** START Raw data **

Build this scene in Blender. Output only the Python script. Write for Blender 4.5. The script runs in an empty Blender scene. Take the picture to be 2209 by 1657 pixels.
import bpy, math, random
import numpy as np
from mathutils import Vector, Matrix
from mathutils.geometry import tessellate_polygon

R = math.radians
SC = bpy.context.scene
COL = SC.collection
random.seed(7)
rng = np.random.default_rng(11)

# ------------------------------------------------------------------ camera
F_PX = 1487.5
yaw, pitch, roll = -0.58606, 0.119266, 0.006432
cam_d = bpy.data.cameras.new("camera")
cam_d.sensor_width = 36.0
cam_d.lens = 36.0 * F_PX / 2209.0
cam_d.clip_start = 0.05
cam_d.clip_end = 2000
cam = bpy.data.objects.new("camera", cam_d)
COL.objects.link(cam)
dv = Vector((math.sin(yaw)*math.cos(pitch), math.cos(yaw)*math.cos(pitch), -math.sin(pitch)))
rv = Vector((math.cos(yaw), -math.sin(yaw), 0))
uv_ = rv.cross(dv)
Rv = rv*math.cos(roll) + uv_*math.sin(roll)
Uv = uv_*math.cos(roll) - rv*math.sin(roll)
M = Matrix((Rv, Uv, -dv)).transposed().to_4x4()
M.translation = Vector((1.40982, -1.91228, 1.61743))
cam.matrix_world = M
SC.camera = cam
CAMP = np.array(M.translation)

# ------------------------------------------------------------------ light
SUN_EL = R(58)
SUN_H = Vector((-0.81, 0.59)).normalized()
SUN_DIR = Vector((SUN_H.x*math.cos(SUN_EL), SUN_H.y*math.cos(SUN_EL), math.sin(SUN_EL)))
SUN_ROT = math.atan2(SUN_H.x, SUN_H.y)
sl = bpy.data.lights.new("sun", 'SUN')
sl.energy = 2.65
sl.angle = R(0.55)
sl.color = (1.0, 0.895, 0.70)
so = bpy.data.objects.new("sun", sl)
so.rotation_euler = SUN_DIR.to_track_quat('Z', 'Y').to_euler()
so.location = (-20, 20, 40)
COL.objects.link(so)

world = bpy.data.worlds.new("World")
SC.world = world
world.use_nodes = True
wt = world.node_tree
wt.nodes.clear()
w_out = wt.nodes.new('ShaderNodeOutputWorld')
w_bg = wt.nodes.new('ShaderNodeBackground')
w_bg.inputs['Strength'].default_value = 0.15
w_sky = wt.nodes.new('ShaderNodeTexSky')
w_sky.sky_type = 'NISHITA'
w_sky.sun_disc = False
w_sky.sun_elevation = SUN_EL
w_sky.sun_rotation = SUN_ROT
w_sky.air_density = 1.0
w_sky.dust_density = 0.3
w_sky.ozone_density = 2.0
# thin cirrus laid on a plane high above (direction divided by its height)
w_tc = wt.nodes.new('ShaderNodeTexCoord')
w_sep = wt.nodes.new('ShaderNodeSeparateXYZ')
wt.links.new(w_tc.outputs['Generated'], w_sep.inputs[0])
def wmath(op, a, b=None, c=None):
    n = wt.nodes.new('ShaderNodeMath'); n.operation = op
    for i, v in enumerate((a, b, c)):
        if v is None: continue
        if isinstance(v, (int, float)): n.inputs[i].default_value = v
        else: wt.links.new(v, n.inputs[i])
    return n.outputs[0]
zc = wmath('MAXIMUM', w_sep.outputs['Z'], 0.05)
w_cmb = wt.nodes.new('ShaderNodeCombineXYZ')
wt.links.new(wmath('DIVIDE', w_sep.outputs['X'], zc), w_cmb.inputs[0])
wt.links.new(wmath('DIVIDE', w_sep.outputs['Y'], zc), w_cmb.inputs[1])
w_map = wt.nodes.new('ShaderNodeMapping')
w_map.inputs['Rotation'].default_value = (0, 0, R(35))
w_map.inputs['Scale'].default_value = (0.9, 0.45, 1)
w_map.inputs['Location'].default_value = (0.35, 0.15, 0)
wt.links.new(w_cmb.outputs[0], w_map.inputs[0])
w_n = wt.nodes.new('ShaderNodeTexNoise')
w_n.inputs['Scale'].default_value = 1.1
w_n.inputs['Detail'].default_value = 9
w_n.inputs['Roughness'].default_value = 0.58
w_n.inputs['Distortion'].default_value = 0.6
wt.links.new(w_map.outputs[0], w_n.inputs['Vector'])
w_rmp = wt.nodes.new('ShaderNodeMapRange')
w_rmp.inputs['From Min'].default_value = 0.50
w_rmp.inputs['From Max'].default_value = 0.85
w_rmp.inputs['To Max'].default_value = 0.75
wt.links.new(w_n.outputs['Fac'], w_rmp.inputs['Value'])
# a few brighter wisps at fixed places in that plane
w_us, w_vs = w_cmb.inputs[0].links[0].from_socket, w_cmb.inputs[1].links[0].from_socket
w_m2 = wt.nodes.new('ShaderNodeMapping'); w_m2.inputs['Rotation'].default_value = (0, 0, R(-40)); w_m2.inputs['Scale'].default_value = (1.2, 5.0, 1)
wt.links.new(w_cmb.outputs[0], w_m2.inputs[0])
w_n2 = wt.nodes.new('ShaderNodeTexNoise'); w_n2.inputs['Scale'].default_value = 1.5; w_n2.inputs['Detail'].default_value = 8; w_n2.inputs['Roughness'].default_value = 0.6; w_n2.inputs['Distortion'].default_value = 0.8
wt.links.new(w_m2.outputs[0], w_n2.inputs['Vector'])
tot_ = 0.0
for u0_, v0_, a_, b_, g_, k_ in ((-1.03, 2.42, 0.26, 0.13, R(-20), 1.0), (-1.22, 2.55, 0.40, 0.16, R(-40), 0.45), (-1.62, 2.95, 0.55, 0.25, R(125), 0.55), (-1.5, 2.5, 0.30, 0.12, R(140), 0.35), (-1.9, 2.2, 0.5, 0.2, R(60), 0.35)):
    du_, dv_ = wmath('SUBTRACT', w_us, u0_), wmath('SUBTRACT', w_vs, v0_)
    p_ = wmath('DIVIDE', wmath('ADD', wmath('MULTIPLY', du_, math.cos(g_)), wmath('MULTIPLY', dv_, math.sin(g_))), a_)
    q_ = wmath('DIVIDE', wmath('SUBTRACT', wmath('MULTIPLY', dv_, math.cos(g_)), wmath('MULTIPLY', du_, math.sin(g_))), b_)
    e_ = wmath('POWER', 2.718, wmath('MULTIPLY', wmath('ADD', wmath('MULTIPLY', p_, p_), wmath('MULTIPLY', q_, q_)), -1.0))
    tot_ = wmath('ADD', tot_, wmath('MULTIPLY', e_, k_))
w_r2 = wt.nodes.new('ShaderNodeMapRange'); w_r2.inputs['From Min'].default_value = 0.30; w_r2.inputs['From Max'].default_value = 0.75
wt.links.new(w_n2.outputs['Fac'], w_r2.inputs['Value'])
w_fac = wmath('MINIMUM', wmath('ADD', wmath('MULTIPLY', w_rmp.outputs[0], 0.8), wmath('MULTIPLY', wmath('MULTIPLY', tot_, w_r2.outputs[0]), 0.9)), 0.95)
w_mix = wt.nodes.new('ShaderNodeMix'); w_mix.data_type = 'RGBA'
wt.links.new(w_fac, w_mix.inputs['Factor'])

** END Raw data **

§ Exercise aim
In the listing above, reproduce the first line and each one after it through the line that contains "from mathutils.geometry import".

§ Written answer
Build this scene in Blender. Output only the Python script. Write for Blender 4.5. The script runs in an empty Blender scene. Take the picture to be 2209 by 1657 pixels.
import bpy, math, random
import numpy as np
from mathutils import Vector, Matrix
from mathutils.geometry import tessellate_polygon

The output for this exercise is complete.